The 1/f noise in micro hemispherical resonator gyroscopes (mHRGs) induces bias instability (BI);however, theoretical understanding of 1/f noise propagation in force-to-rebalance (FTR) systems remains inadequate. For the first time, we have investigated the effect of 1/f noise attached to the amplitude of the AC signal on the instability of the output of the mHRG under constant angular velocity input in the FTR system, and propose a new model for the propagation of 1/f noise. We first demonstrate the fundamental dependence of 1/f noise Allan variance on low-frequency spectral components under large correlation time regimes. Through rigorous mathematical analysis, we prove that Allan variance is predominantly governed by low-frequency characteristics, with high-frequency components becoming negligible. We subsequently identify and characterize the flat amplitude-frequency response of FTR transfer functions within the lowfrequency domain, establishing their critical role in noise amplification. Analytical expressions are derived for this flat gain characteristic, which directly governs propagation coefficients mapping various 1/f noise sources to gyroscope bias output.

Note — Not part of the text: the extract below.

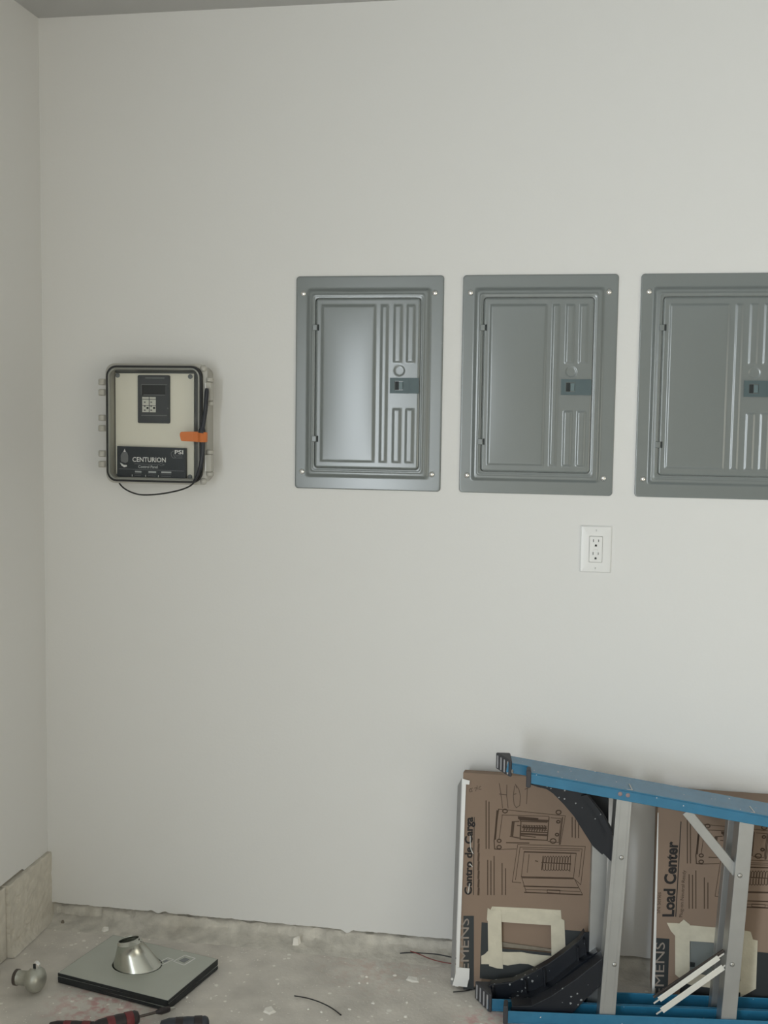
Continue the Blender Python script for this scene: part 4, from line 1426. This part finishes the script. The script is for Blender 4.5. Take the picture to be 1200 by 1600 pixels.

We further develop quantitative models describing regulatory mechanisms by which system parameters control noise propagation. The influence of drive mode amplitude, frequency splitting, and proportional-integral controller coefficients on low-frequency gain is systematically analyzed, revealing distinct regulatory effects on five identified noise sources: external angular velocity fluctuations, anchor voltage variations,
mechanical parameter instabilities, demodulation artifacts, and feed-through interference.
Experimental validation through FPGA-based implementation confirms theoretical predictions,
providing a physics-based foundation for systematic noise optimization.